**WRITTEN EXERCISE**:
Copy the records below exactly, leaving out any pictures.
########################################
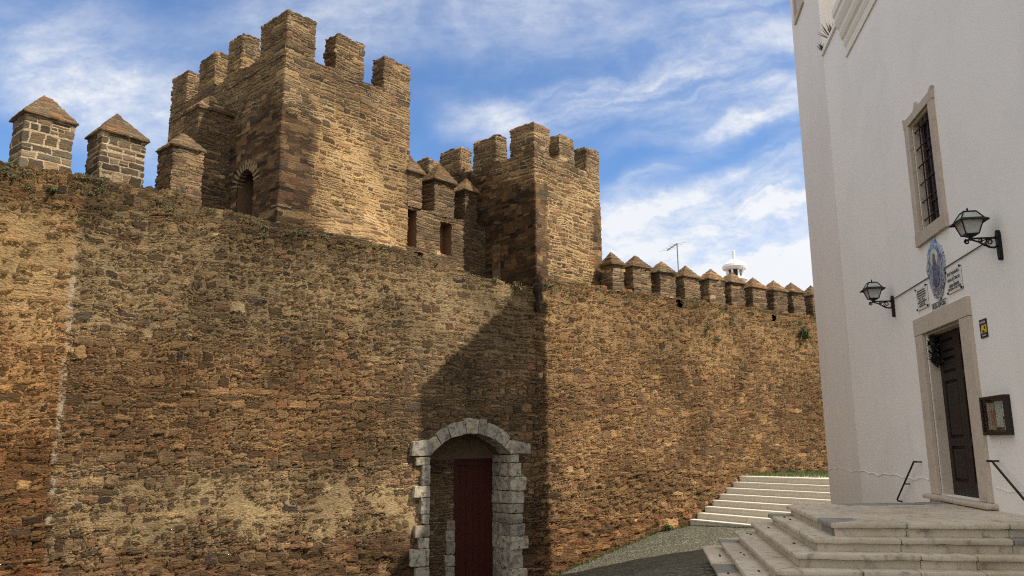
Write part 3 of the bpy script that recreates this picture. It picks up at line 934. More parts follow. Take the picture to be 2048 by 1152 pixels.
# parapet between the towers, in the plane of the taller tower's right face
pw = empty('parapet_wall', T1_O, TR)
tag(pw, 'low parapet with two tall narrow openings between the two towers, above the gateway', 'parapet')
pt = Patches()
def ptop(x, y): return 8.45 + 0.05*np.sin(x*5) + 0.0*y
def open_(x, z):
    return ((np.abs(x-4.26) < 0.20) & (z > 7.24) & (z < 8.32)) | ((np.abs(x-5.60) < 0.24) & (z > 7.22) & (z < 8.2)) | ((np.abs(x-4.56) < .15) & (np.abs(z-7.04) < .08))
gbox(4.10, 7.40, 0.02, 0.62, 6.0, 8.45, 0.033, 'FT', ztop=ptop, keep=lambda x, z: ~open_(x, z), pt=pt)
pt.build('masonry', M['slab'], pw)
mb = MB()
for (xa, xb, za, zb) in ((4.06, 4.46, 7.24, 8.32), (5.36, 5.84, 7.22, 8.2), (4.41, 4.71, 6.96, 7.12)):
    mb.box(xa-.05, xb+.05, 0.42, 0.55, za-.05, zb+.05)
    mb.box(xa-.10, xa-.012, 0.05, 0.45, za, zb); mb.box(xb+.012, xb+.10, 0.05, 0.45, za, zb)
    mb.box(xa-.05, xb+.05, 0.05, 0.45, zb+.012, zb+.08); mb.box(xa-.05, xb+.05, 0.05, 0.45, za-.08, za-.012)
M['rust_stone'] = simple('rusty_reveal_stone', (0.16, 0.085, 0.04), 0.95, 0, 0.35, 9, 0.6)
mb.build('opening_reveal', M['rust_stone'], pw)
merlon_on(pw, 4.10, 4.63, 0.0, 0.55, 8.38, 9.42, M['slab'], (0.10, 0.62, 0.0), seed=61)
merlon_on(pw, 5.12, 5.92, 0.0, 0.55, 8.36, 9.44, M['slab'], (0.09, 0.66, 0.05), seed=62)
merlon_on(pw, 6.38, 6.88, 0.0, 0.52, 8.36, 9.40, M['slab'], (0.08, 0.52, 0.0), seed=63)

# pier on the wall walk against the taller tower's left face
pier = empty('stone_pier', (T1_O[0]-0.743*2.45, T1_O[1]+0.669*2.45, 0), TR)
tag(pier, 'dark stone pier with a pointed cap built against the left side of the taller tower', 'pier')
gbox(-0.95, -0.02, 0, 0.75, 6.3, 10.45, 0.034, 'FLT').build('shaft', M['merlon'], pier)
pyramid(-1.04, 0.06, -0.09, 0.85, 10.44, 11.05, 16, 0.05, 0.05).build('cap', M['slab'], pier)

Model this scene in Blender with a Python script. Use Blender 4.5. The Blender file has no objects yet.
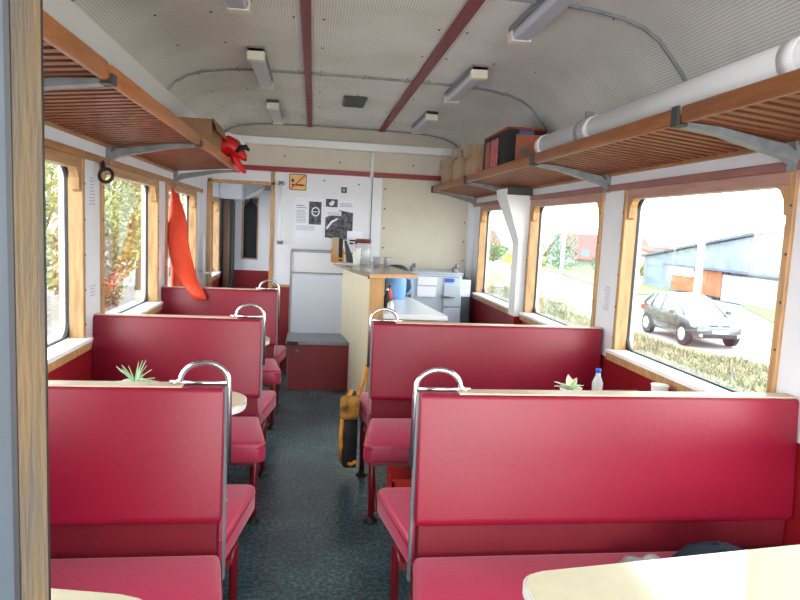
import bpy, bmesh, math, random
from mathutils import Vector, Matrix
R = random.Random(7)
S = bpy.context.scene
COL = S.collection

# ------------------------------------------------------------------ camera
cd = bpy.data.cameras.new('camera'); cam = bpy.data.objects.new('camera', cd); COL.objects.link(cam)
cd.sensor_width = 36; cd.lens = 28.8; cd.clip_end = 500; cd.clip_start = 0.02
cam.matrix_world = Matrix(((0.98990757, -0.03124525, -0.13822711, 0),
                           (-0.13379961, 0.11534449, -0.98427299, 0),
                           (0.04669759, 0.99283402, 0.10999978, 1.5),
                           (0, 0, 0, 1)))
S.camera = cam
# ------------------------------------------------------------------ sky and exposure
W = bpy.data.worlds.new('sky'); S.world = W; W.use_nodes = True
nt = W.node_tree; bg = nt.nodes['Background']
tc = nt.nodes.new('ShaderNodeTexCoord'); sp = nt.nodes.new('ShaderNodeSeparateXYZ'); rp = nt.nodes.new('ShaderNodeValToRGB')
nt.links.new(tc.outputs['Generated'], sp.inputs[0]); nt.links.new(sp.outputs['Z'], rp.inputs[0]); nt.links.new(rp.outputs[0], bg.inputs[0])
rp.color_ramp.elements[0].color = (1, .99, .97, 1); rp.color_ramp.elements[1].color = (.86, .93, 1, 1)
rp.color_ramp.elements[1].position = .6
bg.inputs[1].default_value = 6.8
S.view_settings.view_transform = 'Standard'; S.view_settings.look = 'None'
S.view_settings.exposure = 0.35; S.view_settings.gamma = 1; S.view_settings.use_curve_mapping = False

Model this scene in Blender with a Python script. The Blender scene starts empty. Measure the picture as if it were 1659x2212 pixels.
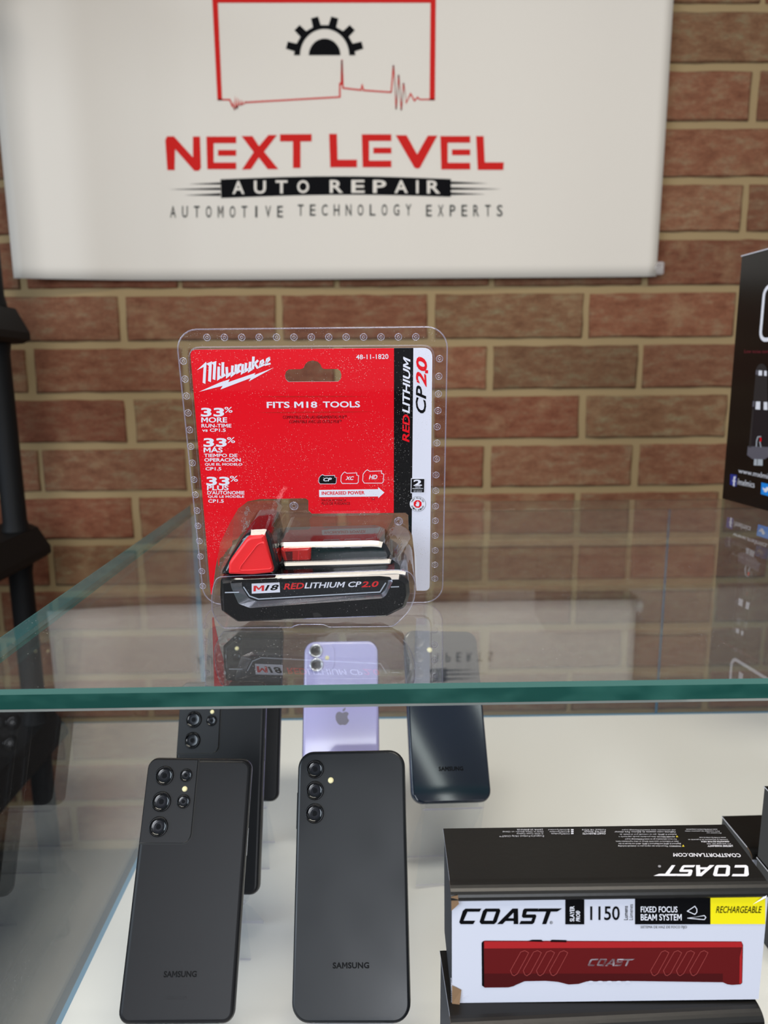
########################################
**OUTPUT FOR THIS EXERCISE**:
Write part 3 of the bpy script that recreates this picture. It picks up at line 934. More parts follow. Take the picture to be 2048 by 1152 pixels.
# parapet between the towers, in the plane of the taller tower's right face
pw = empty('parapet_wall', T1_O, TR)
tag(pw, 'low parapet with two tall narrow openings between the two towers, above the gateway', 'parapet')
pt = Patches()
def ptop(x, y): return 8.45 + 0.05*np.sin(x*5) + 0.0*y
def open_(x, z):
    return ((np.abs(x-4.26) < 0.20) & (z > 7.24) & (z < 8.32)) | ((np.abs(x-5.60) < 0.24) & (z > 7.22) & (z < 8.2)) | ((np.abs(x-4.56) < .15) & (np.abs(z-7.04) < .08))
gbox(4.10, 7.40, 0.02, 0.62, 6.0, 8.45, 0.033, 'FT', ztop=ptop, keep=lambda x, z: ~open_(x, z), pt=pt)
pt.build('masonry', M['slab'], pw)
mb = MB()
for (xa, xb, za, zb) in ((4.06, 4.46, 7.24, 8.32), (5.36, 5.84, 7.22, 8.2), (4.41, 4.71, 6.96, 7.12)):
    mb.box(xa-.05, xb+.05, 0.42, 0.55, za-.05, zb+.05)
    mb.box(xa-.10, xa-.012, 0.05, 0.45, za, zb); mb.box(xb+.012, xb+.10, 0.05, 0.45, za, zb)
    mb.box(xa-.05, xb+.05, 0.05, 0.45, zb+.012, zb+.08); mb.box(xa-.05, xb+.05, 0.05, 0.45, za-.08, za-.012)
M['rust_stone'] = simple('rusty_reveal_stone', (0.16, 0.085, 0.04), 0.95, 0, 0.35, 9, 0.6)
mb.build('opening_reveal', M['rust_stone'], pw)
merlon_on(pw, 4.10, 4.63, 0.0, 0.55, 8.38, 9.42, M['slab'], (0.10, 0.62, 0.0), seed=61)
merlon_on(pw, 5.12, 5.92, 0.0, 0.55, 8.36, 9.44, M['slab'], (0.09, 0.66, 0.05), seed=62)
merlon_on(pw, 6.38, 6.88, 0.0, 0.52, 8.36, 9.40, M['slab'], (0.08, 0.52, 0.0), seed=63)

# pier on the wall walk against the taller tower's left face
pier = empty('stone_pier', (T1_O[0]-0.743*2.45, T1_O[1]+0.669*2.45, 0), TR)
tag(pier, 'dark stone pier with a pointed cap built against the left side of the taller tower', 'pier')
gbox(-0.95, -0.02, 0, 0.75, 6.3, 10.45, 0.034, 'FLT').build('shaft', M['merlon'], pier)
pyramid(-1.04, 0.06, -0.09, 0.85, 10.44, 11.05, 16, 0.05, 0.05).build('cap', M['slab'], pier)

Model this scene in Blender with a Python script. Use Blender 4.5. The Blender file has no objects yet.
import bpy, bmesh, math, random
from mathutils import Vector, Matrix
R = random.Random(7)
S = bpy.context.scene
COL = S.collection

# ------------------------------------------------------------------ camera
cd = bpy.data.cameras.new('camera'); cam = bpy.data.objects.new('camera', cd); COL.objects.link(cam)
cd.sensor_width = 36; cd.lens = 28.8; cd.clip_end = 500; cd.clip_start = 0.02
cam.matrix_world = Matrix(((0.98990757, -0.03124525, -0.13822711, 0),
                           (-0.13379961, 0.11534449, -0.98427299, 0),
                           (0.04669759, 0.99283402, 0.10999978, 1.5),
                           (0, 0, 0, 1)))
S.camera = cam
# ------------------------------------------------------------------ sky and exposure
W = bpy.data.worlds.new('sky'); S.world = W; W.use_nodes = True
nt = W.node_tree; bg = nt.nodes['Background']
tc = nt.nodes.new('ShaderNodeTexCoord'); sp = nt.nodes.new('ShaderNodeSeparateXYZ'); rp = nt.nodes.new('ShaderNodeValToRGB')
nt.links.new(tc.outputs['Generated'], sp.inputs[0]); nt.links.new(sp.outputs['Z'], rp.inputs[0]); nt.links.new(rp.outputs[0], bg.inputs[0])
rp.color_ramp.elements[0].color = (1, .99, .97, 1); rp.color_ramp.elements[1].color = (.86, .93, 1, 1)
rp.color_ramp.elements[1].position = .6
bg.inputs[1].default_value = 6.8
S.view_settings.view_transform = 'Standard'; S.view_settings.look = 'None'
S.view_settings.exposure = 0.35; S.view_settings.gamma = 1; S.view_settings.use_curve_mapping = False

Model this scene in Blender with a Python script. The Blender scene starts empty. Measure the picture as if it were 1659x2212 pixels.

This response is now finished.